── DATA SHOWN

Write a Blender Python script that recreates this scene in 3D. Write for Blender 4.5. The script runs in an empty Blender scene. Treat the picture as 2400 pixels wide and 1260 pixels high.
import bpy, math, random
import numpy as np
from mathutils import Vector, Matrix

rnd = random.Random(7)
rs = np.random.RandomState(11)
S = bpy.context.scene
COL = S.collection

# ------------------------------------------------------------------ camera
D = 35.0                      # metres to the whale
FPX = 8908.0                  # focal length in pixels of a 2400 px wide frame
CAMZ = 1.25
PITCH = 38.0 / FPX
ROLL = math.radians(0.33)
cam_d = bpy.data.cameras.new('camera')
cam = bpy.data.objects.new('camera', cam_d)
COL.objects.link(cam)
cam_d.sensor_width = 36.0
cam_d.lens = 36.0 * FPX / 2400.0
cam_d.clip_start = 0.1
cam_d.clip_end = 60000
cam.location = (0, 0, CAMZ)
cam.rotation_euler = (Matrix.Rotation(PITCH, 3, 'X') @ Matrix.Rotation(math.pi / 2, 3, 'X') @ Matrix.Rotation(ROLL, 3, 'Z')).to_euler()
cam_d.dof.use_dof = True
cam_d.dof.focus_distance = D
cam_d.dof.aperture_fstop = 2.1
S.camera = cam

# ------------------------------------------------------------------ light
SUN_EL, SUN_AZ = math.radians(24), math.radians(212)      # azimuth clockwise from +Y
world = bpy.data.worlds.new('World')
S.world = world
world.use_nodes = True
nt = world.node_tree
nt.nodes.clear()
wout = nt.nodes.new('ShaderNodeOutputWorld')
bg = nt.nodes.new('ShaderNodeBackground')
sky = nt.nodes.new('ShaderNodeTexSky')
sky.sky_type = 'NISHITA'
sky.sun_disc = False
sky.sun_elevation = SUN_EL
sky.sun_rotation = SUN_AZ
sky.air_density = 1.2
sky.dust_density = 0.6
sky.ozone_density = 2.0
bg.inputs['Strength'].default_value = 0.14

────

• TASK INSTRUCTIONS: Output the full listing exactly as it stands.

• RESPONSE TO THIS EXERCISE:
Write a Blender Python script that recreates this scene in 3D. Write for Blender 4.5. The script runs in an empty Blender scene. Treat the picture as 2400 pixels wide and 1260 pixels high.
import bpy, math, random
import numpy as np
from mathutils import Vector, Matrix

rnd = random.Random(7)
rs = np.random.RandomState(11)
S = bpy.context.scene
COL = S.collection

# ------------------------------------------------------------------ camera
D = 35.0                      # metres to the whale
FPX = 8908.0                  # focal length in pixels of a 2400 px wide frame
CAMZ = 1.25
PITCH = 38.0 / FPX
ROLL = math.radians(0.33)
cam_d = bpy.data.cameras.new('camera')
cam = bpy.data.objects.new('camera', cam_d)
COL.objects.link(cam)
cam_d.sensor_width = 36.0
cam_d.lens = 36.0 * FPX / 2400.0
cam_d.clip_start = 0.1
cam_d.clip_end = 60000
cam.location = (0, 0, CAMZ)
cam.rotation_euler = (Matrix.Rotation(PITCH, 3, 'X') @ Matrix.Rotation(math.pi / 2, 3, 'X') @ Matrix.Rotation(ROLL, 3, 'Z')).to_euler()
cam_d.dof.use_dof = True
cam_d.dof.focus_distance = D
cam_d.dof.aperture_fstop = 2.1
S.camera = cam

# ------------------------------------------------------------------ light
SUN_EL, SUN_AZ = math.radians(24), math.radians(212)      # azimuth clockwise from +Y
world = bpy.data.worlds.new('World')
S.world = world
world.use_nodes = True
nt = world.node_tree
nt.nodes.clear()
wout = nt.nodes.new('ShaderNodeOutputWorld')
bg = nt.nodes.new('ShaderNodeBackground')
sky = nt.nodes.new('ShaderNodeTexSky')
sky.sky_type = 'NISHITA'
sky.sun_disc = False
sky.sun_elevation = SUN_EL
sky.sun_rotation = SUN_AZ
sky.air_density = 1.2
sky.dust_density = 0.6
sky.ozone_density = 2.0
bg.inputs['Strength'].default_value = 0.14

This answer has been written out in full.